Expressando o seu reaccionarismo e saudosismo, o projecto do CDS visa eliminar a proibição de organizações que perfilhem a ideologia fascista, limitar o direito à greve, permitir o lock-out, limitar os direitos dos trabalhadores, eliminar o Serviço Nacional de Saúde, a progressiva gratuitidade de todos os graus de ensino e o direito à criação e fruição cultural, reescrever a Constituição económica, subordinando-a exclusivamente aos ditames do capital. Explicitando a sua vontade de ruptura constitucional, o projecto do CDS visa a criação de círculos uninominais na eleição para a Assembleia da República, afrontando descaradamente o limite material de revisão do sistema de representação proporcional.

4 — As mais importantes propostas de revisão constitucional do PS são elas próprias gravemente lesivas do regime democrático.

Numa lógica de alcançar o poder a todo o custo, o Partido Socialista não esconde que o seu objectivo principal é conseguir alterações ao sistema eleitoral para, através de operações de engenharia eleitoral e da mutilação do sistema proporcional, poder obter Deputados que, democraticamente, se a vontade do eleitorado tivesse a devida correspondência, deveriam caber a outros partidos. Por isso, o PS propõe uma grave entorse do sistema de representação proporcional. Por isso, com a introdução da moção de censura construtiva, o PS visa a protecção artificial dos governos,, particularmente dos minoritários. Por isso, com as alterações em matéria de eleição e formação da câmara municipal, o PS quer acabar com a eleição directa e com o pluralismo que hoje existe e que é uma garantia de transparência da actividade municipal e de maior aproximação entre os eleitos autárquicos e os munícipes eleitores.

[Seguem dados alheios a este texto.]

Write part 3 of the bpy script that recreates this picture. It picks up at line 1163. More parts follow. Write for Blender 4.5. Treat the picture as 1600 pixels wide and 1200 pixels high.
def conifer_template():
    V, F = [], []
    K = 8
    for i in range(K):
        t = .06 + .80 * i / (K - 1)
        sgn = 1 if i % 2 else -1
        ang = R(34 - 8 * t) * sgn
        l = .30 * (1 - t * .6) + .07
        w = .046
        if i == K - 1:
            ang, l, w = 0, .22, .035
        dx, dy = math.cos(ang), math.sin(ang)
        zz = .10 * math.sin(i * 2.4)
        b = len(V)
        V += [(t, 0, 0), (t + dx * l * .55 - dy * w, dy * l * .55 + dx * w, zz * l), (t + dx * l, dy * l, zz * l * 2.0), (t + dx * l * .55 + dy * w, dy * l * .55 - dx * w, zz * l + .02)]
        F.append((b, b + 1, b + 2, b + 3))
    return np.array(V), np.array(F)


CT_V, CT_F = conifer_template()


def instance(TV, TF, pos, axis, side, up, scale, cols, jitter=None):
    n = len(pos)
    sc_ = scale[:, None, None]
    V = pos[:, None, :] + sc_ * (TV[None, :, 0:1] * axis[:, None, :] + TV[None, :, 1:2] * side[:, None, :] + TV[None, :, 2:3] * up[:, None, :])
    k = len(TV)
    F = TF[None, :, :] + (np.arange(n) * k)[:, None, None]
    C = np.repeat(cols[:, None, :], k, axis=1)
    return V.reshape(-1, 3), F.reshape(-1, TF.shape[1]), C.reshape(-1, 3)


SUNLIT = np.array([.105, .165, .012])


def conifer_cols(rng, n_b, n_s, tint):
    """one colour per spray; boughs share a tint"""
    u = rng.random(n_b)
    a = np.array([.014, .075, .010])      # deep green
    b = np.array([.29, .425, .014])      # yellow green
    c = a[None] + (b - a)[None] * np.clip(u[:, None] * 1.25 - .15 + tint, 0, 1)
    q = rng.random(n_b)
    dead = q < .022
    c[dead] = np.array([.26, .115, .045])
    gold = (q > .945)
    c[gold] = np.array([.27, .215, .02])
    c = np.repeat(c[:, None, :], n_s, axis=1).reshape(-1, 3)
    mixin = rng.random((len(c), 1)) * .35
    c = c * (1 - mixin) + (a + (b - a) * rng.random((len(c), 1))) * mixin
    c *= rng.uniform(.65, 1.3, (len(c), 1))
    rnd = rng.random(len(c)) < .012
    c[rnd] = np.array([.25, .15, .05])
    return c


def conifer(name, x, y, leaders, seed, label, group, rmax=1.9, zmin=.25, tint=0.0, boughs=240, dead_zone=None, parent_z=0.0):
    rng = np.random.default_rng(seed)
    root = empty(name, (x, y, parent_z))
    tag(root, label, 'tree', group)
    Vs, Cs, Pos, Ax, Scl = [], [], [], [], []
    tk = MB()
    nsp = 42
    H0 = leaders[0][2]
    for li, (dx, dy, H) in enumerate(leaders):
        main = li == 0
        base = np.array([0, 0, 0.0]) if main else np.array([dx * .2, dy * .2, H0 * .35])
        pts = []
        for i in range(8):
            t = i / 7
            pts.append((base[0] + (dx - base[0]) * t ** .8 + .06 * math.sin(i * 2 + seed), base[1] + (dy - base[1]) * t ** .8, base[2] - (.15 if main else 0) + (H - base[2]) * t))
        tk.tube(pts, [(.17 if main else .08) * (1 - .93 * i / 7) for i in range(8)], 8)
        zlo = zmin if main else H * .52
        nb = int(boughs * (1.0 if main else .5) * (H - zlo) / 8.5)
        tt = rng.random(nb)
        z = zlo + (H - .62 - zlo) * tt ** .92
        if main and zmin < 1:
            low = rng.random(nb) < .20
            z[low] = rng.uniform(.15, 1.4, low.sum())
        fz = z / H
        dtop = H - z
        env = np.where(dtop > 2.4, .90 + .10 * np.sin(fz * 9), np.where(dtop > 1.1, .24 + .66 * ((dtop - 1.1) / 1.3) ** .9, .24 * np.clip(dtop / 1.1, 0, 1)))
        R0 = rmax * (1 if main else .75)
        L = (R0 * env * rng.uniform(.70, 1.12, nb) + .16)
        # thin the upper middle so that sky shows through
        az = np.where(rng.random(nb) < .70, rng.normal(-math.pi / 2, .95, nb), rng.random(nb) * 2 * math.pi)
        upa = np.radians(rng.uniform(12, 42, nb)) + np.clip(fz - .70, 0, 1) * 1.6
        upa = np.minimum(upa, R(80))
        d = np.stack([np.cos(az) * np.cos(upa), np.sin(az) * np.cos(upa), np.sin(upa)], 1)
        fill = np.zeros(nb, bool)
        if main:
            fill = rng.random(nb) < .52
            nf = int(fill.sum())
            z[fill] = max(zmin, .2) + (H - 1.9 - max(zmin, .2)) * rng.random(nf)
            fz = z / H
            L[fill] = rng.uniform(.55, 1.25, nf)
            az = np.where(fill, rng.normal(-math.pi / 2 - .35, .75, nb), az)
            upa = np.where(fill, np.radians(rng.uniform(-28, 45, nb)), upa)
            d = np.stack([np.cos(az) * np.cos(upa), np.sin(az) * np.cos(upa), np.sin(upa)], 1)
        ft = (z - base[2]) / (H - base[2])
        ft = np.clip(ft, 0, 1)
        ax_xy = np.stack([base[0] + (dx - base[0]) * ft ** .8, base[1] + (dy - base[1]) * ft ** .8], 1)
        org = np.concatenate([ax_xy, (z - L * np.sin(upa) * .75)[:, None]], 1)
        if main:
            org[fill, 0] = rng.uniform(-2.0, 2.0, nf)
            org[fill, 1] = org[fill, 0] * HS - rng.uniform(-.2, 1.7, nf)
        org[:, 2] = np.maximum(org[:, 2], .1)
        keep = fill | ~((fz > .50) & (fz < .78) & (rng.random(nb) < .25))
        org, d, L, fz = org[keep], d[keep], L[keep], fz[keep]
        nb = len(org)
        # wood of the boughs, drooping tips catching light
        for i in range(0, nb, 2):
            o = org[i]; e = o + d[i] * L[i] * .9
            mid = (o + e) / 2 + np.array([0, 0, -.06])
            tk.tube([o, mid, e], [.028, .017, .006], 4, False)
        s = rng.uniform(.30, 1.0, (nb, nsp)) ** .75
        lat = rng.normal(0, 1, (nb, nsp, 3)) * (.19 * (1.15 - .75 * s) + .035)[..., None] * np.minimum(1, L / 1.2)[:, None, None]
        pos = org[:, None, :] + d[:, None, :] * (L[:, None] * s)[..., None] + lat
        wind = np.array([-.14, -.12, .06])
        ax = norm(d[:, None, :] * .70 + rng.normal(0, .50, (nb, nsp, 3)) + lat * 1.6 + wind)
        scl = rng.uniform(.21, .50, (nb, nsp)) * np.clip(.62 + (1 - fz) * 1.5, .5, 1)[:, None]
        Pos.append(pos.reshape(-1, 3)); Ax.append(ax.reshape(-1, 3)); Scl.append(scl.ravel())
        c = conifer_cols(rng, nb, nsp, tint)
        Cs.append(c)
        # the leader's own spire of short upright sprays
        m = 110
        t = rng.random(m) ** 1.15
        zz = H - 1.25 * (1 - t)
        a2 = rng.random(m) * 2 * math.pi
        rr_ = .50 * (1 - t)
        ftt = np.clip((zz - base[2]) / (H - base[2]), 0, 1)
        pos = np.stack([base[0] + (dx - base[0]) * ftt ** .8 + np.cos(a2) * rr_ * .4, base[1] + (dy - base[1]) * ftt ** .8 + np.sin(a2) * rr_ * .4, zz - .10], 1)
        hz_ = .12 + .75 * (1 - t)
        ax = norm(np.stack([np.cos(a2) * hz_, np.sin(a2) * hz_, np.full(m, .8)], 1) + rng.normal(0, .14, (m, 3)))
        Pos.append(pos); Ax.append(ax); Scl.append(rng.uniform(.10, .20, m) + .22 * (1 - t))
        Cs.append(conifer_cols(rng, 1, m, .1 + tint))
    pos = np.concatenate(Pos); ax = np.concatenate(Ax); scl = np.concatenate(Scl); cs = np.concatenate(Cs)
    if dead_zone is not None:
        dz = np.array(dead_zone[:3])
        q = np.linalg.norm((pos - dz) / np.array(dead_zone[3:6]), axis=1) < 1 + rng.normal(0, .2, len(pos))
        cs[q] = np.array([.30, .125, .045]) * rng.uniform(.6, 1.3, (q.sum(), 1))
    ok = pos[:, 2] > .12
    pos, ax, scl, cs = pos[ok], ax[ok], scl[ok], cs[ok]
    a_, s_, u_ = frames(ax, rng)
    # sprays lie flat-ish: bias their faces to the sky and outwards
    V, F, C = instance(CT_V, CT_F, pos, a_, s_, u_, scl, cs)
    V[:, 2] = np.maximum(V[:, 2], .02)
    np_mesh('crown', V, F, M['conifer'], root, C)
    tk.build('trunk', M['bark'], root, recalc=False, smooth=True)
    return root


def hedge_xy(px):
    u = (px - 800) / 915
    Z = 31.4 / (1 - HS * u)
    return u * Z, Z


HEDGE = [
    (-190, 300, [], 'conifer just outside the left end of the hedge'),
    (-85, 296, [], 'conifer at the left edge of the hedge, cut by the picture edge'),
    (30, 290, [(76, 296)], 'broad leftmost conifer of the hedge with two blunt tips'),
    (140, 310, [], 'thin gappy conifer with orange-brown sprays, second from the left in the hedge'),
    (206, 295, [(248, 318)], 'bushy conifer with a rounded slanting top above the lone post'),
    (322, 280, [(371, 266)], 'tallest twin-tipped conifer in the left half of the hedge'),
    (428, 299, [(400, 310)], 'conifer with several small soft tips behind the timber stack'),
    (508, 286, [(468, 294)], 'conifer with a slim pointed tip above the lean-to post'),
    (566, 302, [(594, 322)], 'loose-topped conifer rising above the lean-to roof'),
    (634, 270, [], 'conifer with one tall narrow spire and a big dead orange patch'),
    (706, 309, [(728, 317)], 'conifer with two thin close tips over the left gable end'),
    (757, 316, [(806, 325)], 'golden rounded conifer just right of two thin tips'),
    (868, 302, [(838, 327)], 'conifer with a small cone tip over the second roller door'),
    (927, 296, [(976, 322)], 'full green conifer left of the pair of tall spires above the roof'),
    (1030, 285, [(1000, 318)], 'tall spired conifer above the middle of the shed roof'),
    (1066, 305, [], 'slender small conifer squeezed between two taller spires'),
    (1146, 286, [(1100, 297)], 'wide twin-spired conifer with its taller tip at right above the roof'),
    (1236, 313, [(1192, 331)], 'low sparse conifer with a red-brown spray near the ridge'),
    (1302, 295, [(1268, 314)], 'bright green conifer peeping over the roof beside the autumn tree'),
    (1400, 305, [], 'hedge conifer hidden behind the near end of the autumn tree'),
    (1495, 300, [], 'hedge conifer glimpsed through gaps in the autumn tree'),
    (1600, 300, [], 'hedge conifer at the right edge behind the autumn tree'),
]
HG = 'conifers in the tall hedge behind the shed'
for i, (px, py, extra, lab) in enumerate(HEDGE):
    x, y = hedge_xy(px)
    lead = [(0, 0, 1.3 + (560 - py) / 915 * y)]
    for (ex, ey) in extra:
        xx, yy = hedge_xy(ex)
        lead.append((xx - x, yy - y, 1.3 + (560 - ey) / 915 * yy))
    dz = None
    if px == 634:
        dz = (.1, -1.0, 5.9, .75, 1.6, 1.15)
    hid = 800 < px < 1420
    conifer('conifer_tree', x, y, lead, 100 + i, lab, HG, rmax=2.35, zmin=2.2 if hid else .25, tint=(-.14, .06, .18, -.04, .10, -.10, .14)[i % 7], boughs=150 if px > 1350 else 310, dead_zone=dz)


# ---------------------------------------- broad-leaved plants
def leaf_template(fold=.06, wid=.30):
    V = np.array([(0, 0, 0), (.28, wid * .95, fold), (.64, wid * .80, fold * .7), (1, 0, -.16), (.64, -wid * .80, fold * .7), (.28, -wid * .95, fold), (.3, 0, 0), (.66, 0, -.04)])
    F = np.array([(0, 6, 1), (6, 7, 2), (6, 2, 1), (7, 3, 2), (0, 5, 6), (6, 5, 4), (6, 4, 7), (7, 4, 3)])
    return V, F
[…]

O PS, sabe que, se efectivamente pretendesse que estas propostas fossem aprovadas, só o poderiam fazer através de entendimentos e da conjugação de votos com o PSD, partido maioritário na Assembleia e cujos votos pesam decisivamente para a formação da maioria de dois terços, necessária para fazer qualquer revisão constitucional. O entendimento com a direita em matéria constitucional conduziria inevitavelmente, como mostra o projecto do PSD, a gravíssimas mutilações do regime democrático. Recentes declarações do secretário-geral do PS mostram uma preocupante disponibilidade para entendimentos com o PSD. Aliás, confrontado com a possibilidade de fazer a «troca» da regionalização pelas alterações do regime eleitoral, o secretário-geral do PS não só não negou com clareza essa hipótese como desde logo deu um passo nesse sentido, abandonando a proposta de os círculos eleitorais serem de base regional. Procurando consensos a toda a pressa, tendo em vista concluir a revisão constitucional em curto espaço de tempo para a afastar o mais possível da data das eleições (e assim poder simular uma oposição ao PSD, acreditando que os eleitores esqueçam, entretanto, os compromissos firmados para a revisão), o PS vai ficando cada vez mais prisioneiro da vontade do PSD e mais disposto a compromissos lesivos da democracia e dos interesses do povo.

Ao decidir desempenhar o papel de impulsionador da revisão constitucional, o PS incorre na grave responsabilidade de contribuir para um processo de enorme gravidade.

Por isso e mais uma vez, o PCP afirma que é uma exigência democrática que o PS tome de imediato a única decisão possível se quer pôr termo a esta situação: abandonar e adiar este processo de revisão constitucional!